If We Get Diversity, Can We Get Rid of Ugly Teachers?

The good looking teachers are sorely under represented.

I really really loved my fourth grade teacher, mostly because she was a hot babe.

A well organized group of Burlington, Vermont, parents hammered the school board there last month. See, the Burlington School District (BSD) has a serious problem. It has nothing to do with test scores. As far as I know, there is no more bullying on campuses there than at any other school in the nation. Costs have risen exponentially but that’s nothing new.

Test scores continue to wane but many Vermonters do not believe in testing. Can’t be the 3 Rs.

Hazing still happens but Vermont parents know a holistic approach that considers the target, the bully, and the bystanders creates a dialog that stops unwanted behaviors and that the state does have a model Bullying Prevention Plan. Can’t be bullying.

The Burlington School Board is proud their district spends “$2000 less per equalized pupil than the statewide average.” Can’t be money, either.

It turns out that nearly a quarter of the students in Burlington schools are children of color and that figure far, far outnumbers the faculty and staff. Fewer than three percent of the teachers and staff belong to a minority.

Parents say the school must hire more minorities to give students a more balanced perspective.

“Diversity improves the vibrancy and quality and excellence of our schools. Diversity in many areas: geographically, linguistically, politically, in terms of gender, in terms of religious orientation. All of that diversity enhances the pool of ideas and the creativity and vibrancy of any institution,” Burlington parent Stephanie Seguino told WCAX-TV News.

The BSD reports it “has dedicated significant resources toward diversity awareness over the past eleven years, beginning with the creation of a full time director. [In 2008] the Board of Commissioners appointed Dr. Dan Balon … to be the new Director [of diversity and multiculturalism], bringing over 17 years experience in education management, non-profit agencies, and diversity education on a national scale to the position.”

Apparently, an equalized pupil is not a measure of diversity but rather a simple accounting term.

By all appearances, Ms Seguino and the other parents believe Burlington still needs an affirmative action program for faculty hiring.


Oh. Wait. That’s correct. We do need teachers to bring a cultural understanding to the multiplication tables/

From Wikipedia , “The term affirmative action refers to policies that take race, ethnicity, or sex into consideration in an attempt to promote equal opportunity or increase ethnic or other forms of diversity. The focus of such policies ranges from employment and education to public contracting and health programs. The impetus towards affirmative action is twofold: to maximize diversity in all levels of society, along with its presumed benefits, and to redress perceived disadvantages due to overt, institutional, or involuntary discrimination. Opponents argue that it promotes reverse discrimination.”

BSD children will grow up to invent green energy products and teach other children.

The New England Common Assessment Program (NECAP) tests reading, writing, math and science in elementary and secondary schools. The annual achievement tests were developed to meet the Federal No Child Gets Ahead Act.

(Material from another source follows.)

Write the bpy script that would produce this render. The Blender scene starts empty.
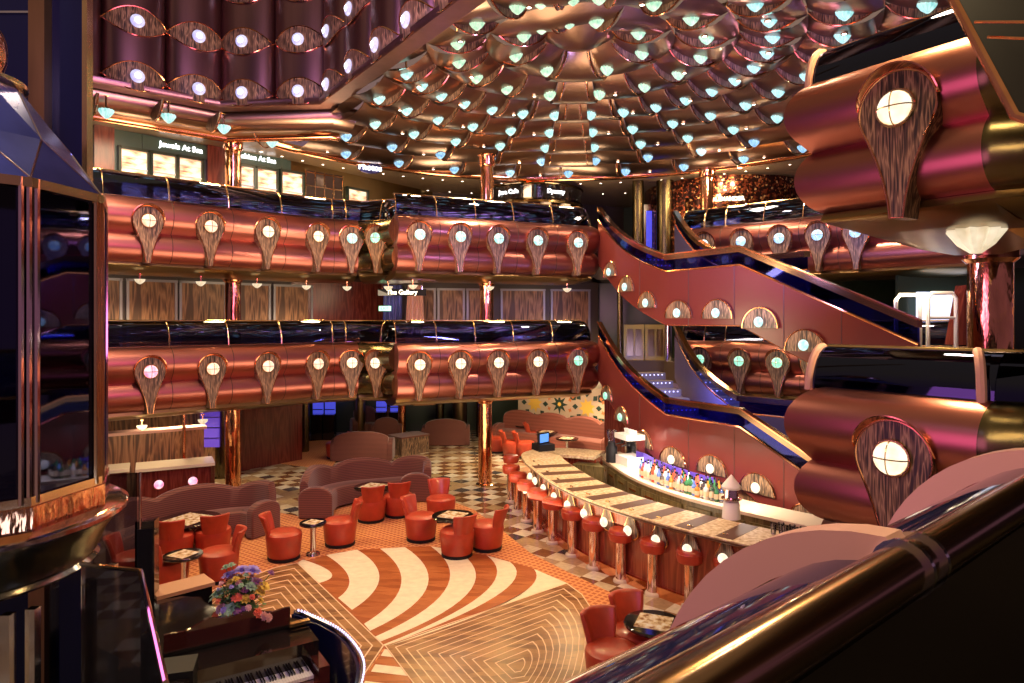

The program is one of the primary yardsticks to measure school performance in New Hampshire, Rhode Island and Vermont.

NECAP Scores: 15 (0.2%) BHS students qualified for the National Merit Scholarship Program last year and eight students (0.1%) won awards in New England’s Technology Student Association competition. On the other hand, 43% of Burlington students are “partially proficient” or “substantially below proficient” in math. 46% of Burlington students are “partially proficient” or “substantially below proficient” in science. A whopping 52% (that’s more than half for those in Burlington schools) of Burlington students are “partially proficient” or “substantially below proficient” in writing.

These children will elect representatives and pass laws.

By all appearances, Ms Seguino and the other parents believe Burlington will improve the 3Rs with an affirmative action program for faculty hiring where about 7 of every 16 Burlington students is “partially proficient” or “substantially below proficient” in math.

These children will pay off the deficit?

I may have jumped to an incorrect conclusion, though. Do you suppose President Barack Obama uses different arithmetic because he is black?

2 thoughts on “If We Get Diversity, Can We Get Rid of Ugly Teachers?

  1. “Those who can do, do. And those who can’t do, teach.”

    That is a clever quote, but truth is, whether inherent or acquired, teaching is a skill — and not everyone can teach, regardless of the level of their knowledge.

    But that need not bother the BSD because there is a way around it. If the board wants more qualified minority teachers in the classroom, it just has to go find some who look good and dress well and are proficient enough to follow the lines on a teleprompter; and then have some smart Asian college students come in and type the text for the teachers to read. I’ve seen it done, and the guy looks like a genius.

    But this statistic bothers me: If a quarter of the students are *children of color* what the hell are the others, Albino?